CHALLENGE
Begin with the opening line of the records and extract each line through the one holding "PI = math.pi"; pictures are not part of the copy.

EXTRACTED ENTRIES

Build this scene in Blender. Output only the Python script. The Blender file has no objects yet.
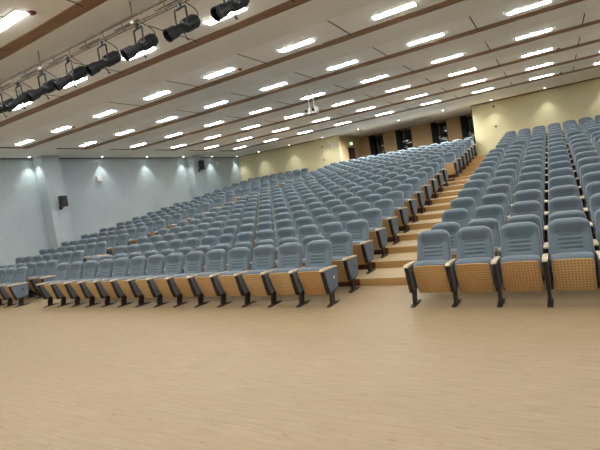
import bpy, bmesh, math, random
from mathutils import Vector, Matrix
random.seed(7)
C = bpy.context.scene.collection
PI = math.pi

# ------------------------------------------------------------------ measures
F_PX = 442.04
YAW, PITCH, ROLL = 0.5363, 0.06814, -0.15150
CAM = Vector((3.2293, -6.0862, 1.7883))
SP = 0.56                 # seat spacing
ROW = 0.8441              # row pitch
RISE = 0.1311
GAP = 1.235               # extra depth of the cross aisle
A0 = 1.32                 # left end of the right block
NL, NR = -9.2, -7.84      # left aisle edges
SOF = 4.75                # lower ceiling
RAI = 4.79                # raised strips
YB = 16.85                # back wall
YR = 20.4                 # recess back wall
XR0, XR1 = -7.1, 0.0      # recess sides
XL, XRT = -14.2, 8.0
YF = -9.6

# ------------------------------------------------------------------ camera
cy, sy = math.cos(YAW), math.sin(YAW)
Fv = Vector((-sy*math.cos(PITCH), cy*math.cos(PITCH), -math.sin(PITCH)))
R0 = Vector((cy, sy, 0)); U0 = R0.cross(Fv)
Rv = math.cos(ROLL)*R0 + math.sin(ROLL)*U0
Uv = -math.sin(ROLL)*R0 + math.cos(ROLL)*U0
cam = bpy.data.cameras.new('camera'); camo = bpy.data.objects.new('camera', cam); C.objects.link(camo)
cam.sensor_fit = 'HORIZONTAL'; cam.sensor_width = 36; cam.lens = F_PX/600*36; cam.clip_end = 200
m = Matrix((Rv, Uv, -Fv)).transposed().to_4x4(); m.translation = CAM
camo.matrix_world = m
bpy.context.scene.camera = camo

def project(p):
    d = Vector(p) - CAM; z = d.dot(Fv)
    if z < 0.2: return None
    return 300 + F_PX*d.dot(Rv)/z, 225 - F_PX*d.dot(Uv)/z, z

# ------------------------------------------------------------------ materials
def lin(c):
    return tuple(((v/255)/12.92 if v/255 <= 0.04045 else ((v/255+0.055)/1.055)**2.4) for v in c) + (1,)

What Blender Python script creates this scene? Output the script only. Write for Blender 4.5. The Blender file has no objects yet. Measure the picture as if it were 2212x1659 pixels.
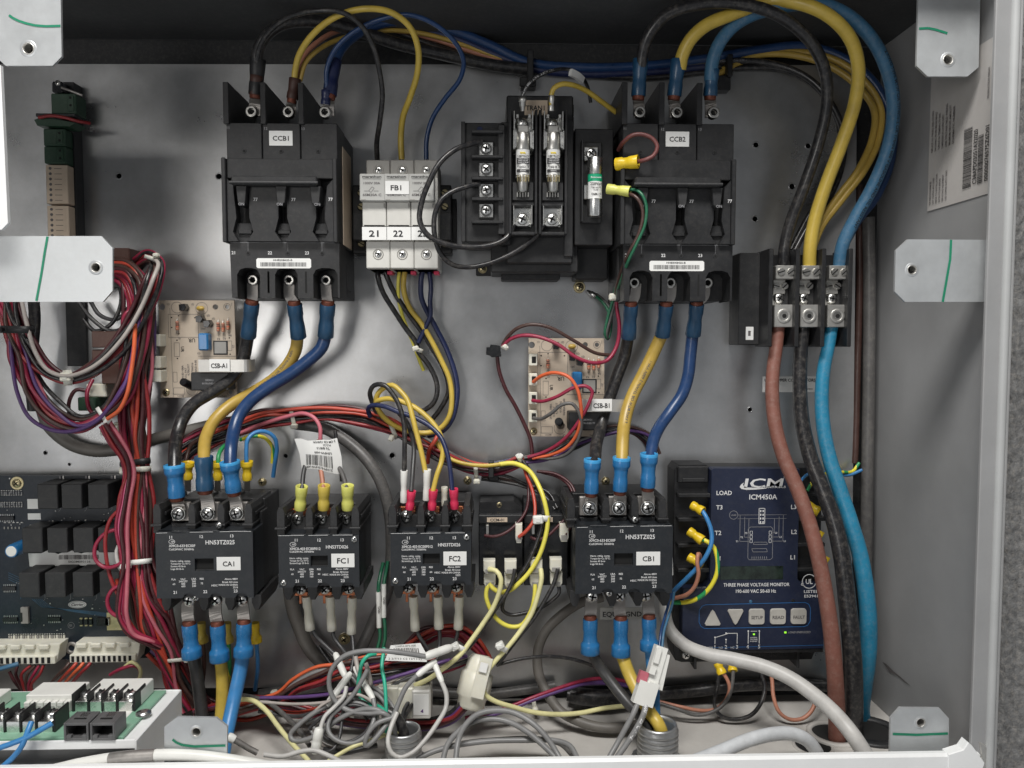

EXERCISE RESULT
Build this scene in Blender. Output only the Python script. The Blender file has no objects yet.
import bpy, bmesh, math, random
from mathutils import Vector, Matrix
random.seed(7)
C = bpy.context.scene.collection
PI = math.pi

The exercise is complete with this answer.